Given instruction: Every record below is to be retyped exactly.
***
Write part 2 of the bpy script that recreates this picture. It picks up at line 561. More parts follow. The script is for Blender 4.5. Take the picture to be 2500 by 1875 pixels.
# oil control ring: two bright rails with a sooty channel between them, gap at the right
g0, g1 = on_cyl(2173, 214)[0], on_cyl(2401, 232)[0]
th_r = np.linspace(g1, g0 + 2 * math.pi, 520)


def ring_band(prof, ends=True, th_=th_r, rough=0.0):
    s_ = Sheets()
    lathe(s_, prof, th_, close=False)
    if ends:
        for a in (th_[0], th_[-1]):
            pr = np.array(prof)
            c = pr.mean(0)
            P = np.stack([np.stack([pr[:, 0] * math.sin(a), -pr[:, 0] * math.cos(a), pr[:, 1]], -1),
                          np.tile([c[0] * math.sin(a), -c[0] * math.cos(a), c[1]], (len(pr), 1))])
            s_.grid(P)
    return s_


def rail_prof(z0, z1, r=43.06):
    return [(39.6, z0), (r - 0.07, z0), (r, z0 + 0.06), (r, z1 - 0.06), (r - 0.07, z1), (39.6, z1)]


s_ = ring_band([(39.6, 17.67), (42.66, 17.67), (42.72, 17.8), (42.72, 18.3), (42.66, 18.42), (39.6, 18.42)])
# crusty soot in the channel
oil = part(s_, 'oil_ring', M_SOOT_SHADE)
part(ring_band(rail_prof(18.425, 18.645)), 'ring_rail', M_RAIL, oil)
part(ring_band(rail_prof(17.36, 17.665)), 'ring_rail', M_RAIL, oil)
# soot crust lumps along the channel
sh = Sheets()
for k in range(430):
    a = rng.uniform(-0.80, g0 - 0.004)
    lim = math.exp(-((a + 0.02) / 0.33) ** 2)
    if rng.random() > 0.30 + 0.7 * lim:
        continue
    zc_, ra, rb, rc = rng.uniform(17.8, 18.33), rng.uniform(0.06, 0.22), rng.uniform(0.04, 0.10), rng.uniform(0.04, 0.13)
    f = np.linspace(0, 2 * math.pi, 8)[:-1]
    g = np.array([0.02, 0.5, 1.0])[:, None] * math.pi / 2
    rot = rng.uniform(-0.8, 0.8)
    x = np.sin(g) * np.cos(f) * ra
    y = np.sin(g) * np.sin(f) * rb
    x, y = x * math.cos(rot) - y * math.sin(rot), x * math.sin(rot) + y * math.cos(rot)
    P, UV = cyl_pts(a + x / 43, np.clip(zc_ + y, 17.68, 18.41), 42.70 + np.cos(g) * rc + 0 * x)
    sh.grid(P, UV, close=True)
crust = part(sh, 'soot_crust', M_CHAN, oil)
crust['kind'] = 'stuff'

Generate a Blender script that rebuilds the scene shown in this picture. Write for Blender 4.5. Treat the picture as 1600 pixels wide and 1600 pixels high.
***
Result of this task:
Write part 2 of the bpy script that recreates this picture. It picks up at line 561. More parts follow. The script is for Blender 4.5. Take the picture to be 2500 by 1875 pixels.
# oil control ring: two bright rails with a sooty channel between them, gap at the right
g0, g1 = on_cyl(2173, 214)[0], on_cyl(2401, 232)[0]
th_r = np.linspace(g1, g0 + 2 * math.pi, 520)


def ring_band(prof, ends=True, th_=th_r, rough=0.0):
    s_ = Sheets()
    lathe(s_, prof, th_, close=False)
    if ends:
        for a in (th_[0], th_[-1]):
            pr = np.array(prof)
            c = pr.mean(0)
            P = np.stack([np.stack([pr[:, 0] * math.sin(a), -pr[:, 0] * math.cos(a), pr[:, 1]], -1),
                          np.tile([c[0] * math.sin(a), -c[0] * math.cos(a), c[1]], (len(pr), 1))])
            s_.grid(P)
    return s_


def rail_prof(z0, z1, r=43.06):
    return [(39.6, z0), (r - 0.07, z0), (r, z0 + 0.06), (r, z1 - 0.06), (r - 0.07, z1), (39.6, z1)]


s_ = ring_band([(39.6, 17.67), (42.66, 17.67), (42.72, 17.8), (42.72, 18.3), (42.66, 18.42), (39.6, 18.42)])
# crusty soot in the channel
oil = part(s_, 'oil_ring', M_SOOT_SHADE)
part(ring_band(rail_prof(18.425, 18.645)), 'ring_rail', M_RAIL, oil)
part(ring_band(rail_prof(17.36, 17.665)), 'ring_rail', M_RAIL, oil)
# soot crust lumps along the channel
sh = Sheets()
for k in range(430):
    a = rng.uniform(-0.80, g0 - 0.004)
    lim = math.exp(-((a + 0.02) / 0.33) ** 2)
    if rng.random() > 0.30 + 0.7 * lim:
        continue
    zc_, ra, rb, rc = rng.uniform(17.8, 18.33), rng.uniform(0.06, 0.22), rng.uniform(0.04, 0.10), rng.uniform(0.04, 0.13)
    f = np.linspace(0, 2 * math.pi, 8)[:-1]
    g = np.array([0.02, 0.5, 1.0])[:, None] * math.pi / 2
    rot = rng.uniform(-0.8, 0.8)
    x = np.sin(g) * np.cos(f) * ra
    y = np.sin(g) * np.sin(f) * rb
    x, y = x * math.cos(rot) - y * math.sin(rot), x * math.sin(rot) + y * math.cos(rot)
    P, UV = cyl_pts(a + x / 43, np.clip(zc_ + y, 17.68, 18.41), 42.70 + np.cos(g) * rc + 0 * x)
    sh.grid(P, UV, close=True)
crust = part(sh, 'soot_crust', M_CHAN, oil)
crust['kind'] = 'stuff'

Generate a Blender script that rebuilds the scene shown in this picture. Write for Blender 4.5. Treat the picture as 1600 pixels wide and 1600 pixels high.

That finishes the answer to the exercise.